This, of course, would have been ridiculous.
After the infamous Indiana-Detroit brawl in 2004, league rules regarding such conduct are clear. A suspension is automatic if a player throws a punch, whether it connects or not.
Obviously, Nowitzki connected and he was ejected. I didn't think there was any question he would be suspended, either, until the league did not announce any suspension on Saturday.
When that happened, it looked like Nowitzki might somehow wiggle off the hook.
Three hours before Sunday's Mavs-Clippers game, however, word came down that Nowitzki had been suspended. It turned out his absence didn't stop Dallas, which crushed the Clippers. But it did cost Nowitzki $164,000, which is his per game salary this season.
Nowitzki blew off the media after the game against Utah, although coach Rick Carlisle talked to us and told reporters he thought the closed-fist, backhanded punch to Harpring's face was accidental.
Sure, and so was that shoe-throwing incident in Iraq a couple of weeks ago.
The most curious thing to me about the whole affair was the Mavericks' contention Nowitzki was somehow within his rights to smack Harpring.
The sequence started when second-year center Kyrylo Fesenko, who had five offensive rebounds in the Jazz's first 30 games, outfought Nowitzki for one early in the fourth quarter.
Nowitzki failed and complained that he had been fouled and, after the game, Fesenko admitted he probably pushed him, although he characterized his play as "not brutal."
After the rebound, Fesenko scored and, as the ball settled into the basket, Harpring and Nowitzki came together under the basket.

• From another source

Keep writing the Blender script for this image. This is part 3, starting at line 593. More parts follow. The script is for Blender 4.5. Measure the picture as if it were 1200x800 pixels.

Harpring swung his arm up to shoulder level and pushed Nowitzki, who pushed back. A split second later, Nowitzki swung his closed right hand into Harpring's face.
Game, set and match.
When that happened, there is no way -- in my opinion -- that Nowitzki could have avoided a suspension. I was just surprised it took the NBA until Sunday morning to inform the Mavericks. That's really not fair to Carlisle and the other Maverick players. The process should have been accelerated, even if someone in New York had to work late on Saturday night.
By the way, it was the second straight time Nowitzki has come to Utah and gotten suspended. Last March, he received another one-gamer for a flagrant foul on Andrei Kirilenko, who ended up missing a couple of games with a badly bruised hip when Nowitzki knocked him out of the air on a layup attempt.
Final thought: Nowitzki better be careful or he's going to get a reputation as a dirty player, at least in Utah. Worse yet, he's going to get a reputation among opponents as a 30-year-old with a lot of miles on his tires whose toughness is waning -- a player who needs star treatment from the officials and can now be frustrated by the kind of determined, fundamentally-sound defense that Kirilenko and the Jazz played against him.



2 Comments:
I think Dirk already has a reputation for being dirty -- at least here in Utah.
And, the swipe at Harpring isn't the first time he connected in that game. He caught someone (I think it was Kosta) with an elbow to the face in the second quarter.
Does "fundamentally sound defense" include the FLOP OF THE YEAR?